Shackleton’s failed “Imperial Trans-Antarctic Expedition” ended as a voyage with the ice through the Weddell Sea. The expedition team of the “Agulhas II” will try to reach the place where the “Endurance” sank on November 21, 1915. Map: Encyclopædia Britannica

In addition to research, the expedition team is particularly interested in bringing the story of Shackleton, his ship, and the members of his crew to a new and younger audience. To this end, the Falklands Maritime Heritage Trust is working with the media platform History Hit and the agency Little Dot Studios. A film crew will document from on board in real time and publish the footage on various digital channels and social media platforms.

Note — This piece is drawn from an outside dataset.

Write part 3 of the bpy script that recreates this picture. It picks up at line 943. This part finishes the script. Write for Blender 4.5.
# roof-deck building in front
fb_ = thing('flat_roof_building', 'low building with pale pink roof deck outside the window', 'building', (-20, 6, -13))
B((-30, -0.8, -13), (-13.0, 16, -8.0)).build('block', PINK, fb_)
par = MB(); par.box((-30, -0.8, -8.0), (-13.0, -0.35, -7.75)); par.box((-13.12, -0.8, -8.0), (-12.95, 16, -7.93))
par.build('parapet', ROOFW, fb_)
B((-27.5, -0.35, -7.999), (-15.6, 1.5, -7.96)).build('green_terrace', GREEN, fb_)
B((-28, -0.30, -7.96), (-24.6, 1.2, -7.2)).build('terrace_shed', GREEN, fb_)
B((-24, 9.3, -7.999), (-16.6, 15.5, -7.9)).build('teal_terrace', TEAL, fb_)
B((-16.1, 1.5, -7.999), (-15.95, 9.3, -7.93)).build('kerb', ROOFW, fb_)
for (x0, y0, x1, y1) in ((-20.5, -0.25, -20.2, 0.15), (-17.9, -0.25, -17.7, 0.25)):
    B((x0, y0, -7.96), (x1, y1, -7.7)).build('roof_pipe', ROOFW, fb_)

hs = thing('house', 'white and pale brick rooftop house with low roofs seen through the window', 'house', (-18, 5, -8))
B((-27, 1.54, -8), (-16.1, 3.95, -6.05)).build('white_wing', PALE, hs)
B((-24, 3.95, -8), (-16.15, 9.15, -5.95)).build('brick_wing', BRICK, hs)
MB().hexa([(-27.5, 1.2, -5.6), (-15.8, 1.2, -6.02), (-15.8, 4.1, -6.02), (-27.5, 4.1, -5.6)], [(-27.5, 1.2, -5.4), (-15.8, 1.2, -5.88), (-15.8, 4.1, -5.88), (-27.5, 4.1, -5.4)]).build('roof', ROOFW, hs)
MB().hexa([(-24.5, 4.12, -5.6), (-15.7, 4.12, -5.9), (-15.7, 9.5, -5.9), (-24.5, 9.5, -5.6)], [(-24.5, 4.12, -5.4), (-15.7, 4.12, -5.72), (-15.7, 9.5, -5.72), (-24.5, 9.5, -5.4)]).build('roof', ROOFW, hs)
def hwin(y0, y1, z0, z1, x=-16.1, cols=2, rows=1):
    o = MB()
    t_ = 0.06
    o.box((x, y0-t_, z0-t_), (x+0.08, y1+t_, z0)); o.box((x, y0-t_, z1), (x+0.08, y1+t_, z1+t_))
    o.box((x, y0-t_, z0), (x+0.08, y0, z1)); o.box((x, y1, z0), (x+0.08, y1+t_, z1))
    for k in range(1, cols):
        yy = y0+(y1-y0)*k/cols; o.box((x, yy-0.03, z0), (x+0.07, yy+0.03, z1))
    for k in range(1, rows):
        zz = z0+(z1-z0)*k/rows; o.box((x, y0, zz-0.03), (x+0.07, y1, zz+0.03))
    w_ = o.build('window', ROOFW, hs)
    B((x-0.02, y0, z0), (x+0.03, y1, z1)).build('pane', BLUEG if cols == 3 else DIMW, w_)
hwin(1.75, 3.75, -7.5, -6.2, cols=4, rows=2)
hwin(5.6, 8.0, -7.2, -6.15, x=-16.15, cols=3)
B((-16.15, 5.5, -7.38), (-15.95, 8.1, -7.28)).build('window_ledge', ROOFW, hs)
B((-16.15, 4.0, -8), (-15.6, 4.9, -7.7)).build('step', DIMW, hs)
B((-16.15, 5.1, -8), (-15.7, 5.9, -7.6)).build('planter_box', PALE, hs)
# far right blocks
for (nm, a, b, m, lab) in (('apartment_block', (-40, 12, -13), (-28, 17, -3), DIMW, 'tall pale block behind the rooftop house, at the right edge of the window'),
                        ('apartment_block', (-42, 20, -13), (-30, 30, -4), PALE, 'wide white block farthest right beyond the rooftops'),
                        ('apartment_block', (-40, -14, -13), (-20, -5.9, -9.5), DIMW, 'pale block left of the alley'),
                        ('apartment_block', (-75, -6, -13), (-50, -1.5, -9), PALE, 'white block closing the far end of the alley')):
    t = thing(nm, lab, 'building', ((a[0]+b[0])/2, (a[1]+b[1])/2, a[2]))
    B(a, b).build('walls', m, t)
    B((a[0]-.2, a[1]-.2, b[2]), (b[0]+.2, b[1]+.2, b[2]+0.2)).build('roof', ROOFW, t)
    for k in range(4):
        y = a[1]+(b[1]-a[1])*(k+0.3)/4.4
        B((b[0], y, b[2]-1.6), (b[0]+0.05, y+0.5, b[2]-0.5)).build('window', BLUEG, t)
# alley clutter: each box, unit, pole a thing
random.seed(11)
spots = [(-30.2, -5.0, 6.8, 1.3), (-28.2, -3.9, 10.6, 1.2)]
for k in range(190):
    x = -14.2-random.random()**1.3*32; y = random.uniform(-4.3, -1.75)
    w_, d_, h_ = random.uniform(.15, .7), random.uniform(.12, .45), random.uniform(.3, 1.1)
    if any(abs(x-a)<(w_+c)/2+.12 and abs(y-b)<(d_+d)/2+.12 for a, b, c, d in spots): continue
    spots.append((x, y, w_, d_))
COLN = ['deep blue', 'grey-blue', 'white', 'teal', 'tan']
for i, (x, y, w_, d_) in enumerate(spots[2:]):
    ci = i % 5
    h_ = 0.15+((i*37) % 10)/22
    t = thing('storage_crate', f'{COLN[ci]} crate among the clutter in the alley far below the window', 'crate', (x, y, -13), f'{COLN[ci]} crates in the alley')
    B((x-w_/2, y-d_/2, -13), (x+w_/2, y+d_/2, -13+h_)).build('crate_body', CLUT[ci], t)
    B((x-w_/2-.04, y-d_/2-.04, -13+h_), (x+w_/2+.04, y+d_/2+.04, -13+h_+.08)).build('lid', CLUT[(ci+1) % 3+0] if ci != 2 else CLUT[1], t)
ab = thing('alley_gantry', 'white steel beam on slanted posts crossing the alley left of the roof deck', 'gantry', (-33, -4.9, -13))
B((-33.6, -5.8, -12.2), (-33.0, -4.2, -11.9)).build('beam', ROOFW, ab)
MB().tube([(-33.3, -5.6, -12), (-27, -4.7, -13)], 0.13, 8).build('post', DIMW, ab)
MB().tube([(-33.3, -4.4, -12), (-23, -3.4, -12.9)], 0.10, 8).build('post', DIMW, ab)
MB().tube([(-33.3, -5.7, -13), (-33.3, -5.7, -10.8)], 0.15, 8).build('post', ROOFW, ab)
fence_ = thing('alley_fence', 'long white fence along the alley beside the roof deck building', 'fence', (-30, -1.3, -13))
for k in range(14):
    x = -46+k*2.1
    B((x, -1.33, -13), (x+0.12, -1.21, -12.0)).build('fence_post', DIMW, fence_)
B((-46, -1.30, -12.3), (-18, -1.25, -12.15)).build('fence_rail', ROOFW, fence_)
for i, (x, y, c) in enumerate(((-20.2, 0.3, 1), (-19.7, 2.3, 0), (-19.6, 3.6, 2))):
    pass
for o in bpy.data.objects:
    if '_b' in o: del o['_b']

Students are also to be addressed directly via the US-based education organization Reach the World. From the classroom, they should be able to interact with researchers. In addition, the Royal Geographical Society provides teaching and learning resources for use in the classroom, which students can use to explore changes in polar exploration and the various motivations for visiting Antarctica, as well as the unique frozen environment of this continent.

Hopes are up that the ice conditions will allow the expedition to reach the place where the Endurance sank according to the records of Captain Frank Worsley. Last but not least, questions like “What happened to the preserving jars and what was in them, and is the microscope still there?” or “What happened to Alexander Macklin’s diary?” want to be answered by exploration director Mensun Bound.